Elas falam de violências. No plural. “Não se pode esquecer o assédio às mulheres na rua, o assédio no trabalho, a violência sexual”, afirma Álvarez. “Não são só os assassinatos”, completa Cazzaniga. “Não só queremos ficar vivas, queremos ter uma vida digna, liberdade sexual, poder decidir sobre nosso corpo, nosso projeto de vida”, diz.

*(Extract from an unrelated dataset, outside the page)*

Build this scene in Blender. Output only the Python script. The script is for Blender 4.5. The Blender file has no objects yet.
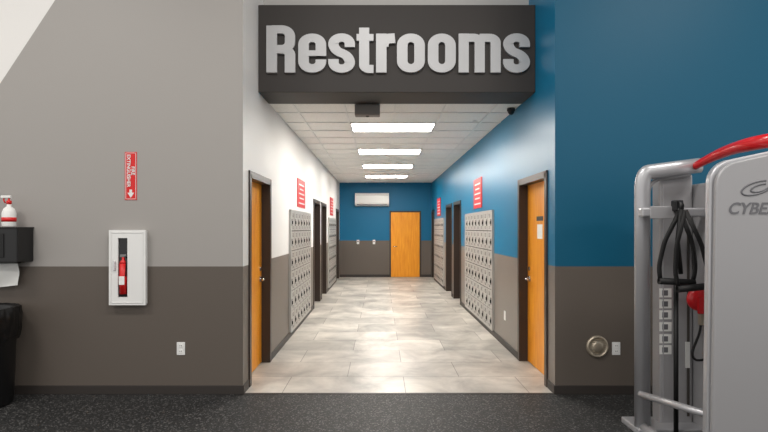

As estatísticas sobre violência de gênero tanto na Espanha como na América Latina —onde nem todos os países têm dados e alguns dos que têm os compilam de forma precária— mal demonstram uma melhora. E o problema, afirmam Herrera e Montero, é de base. “Esta violência está ligada a tudo aquilo que leva a justificar outras desigualdades, como a de negar a soberania e a liberdade do próprio corpo, o a de não entender o direito das mulheres a ter seu próprio projeto de vida, a desigualdade em termos salariais. Todas essas coisas dão a ideia de que umas valem menos do que outras. E isto vai gerando uma cultura que no fim banaliza as violências”, diz Montero, que critica duramente a falta de um currículo escolar com conteúdos transversais que inclua valores de cidadania e igualdade.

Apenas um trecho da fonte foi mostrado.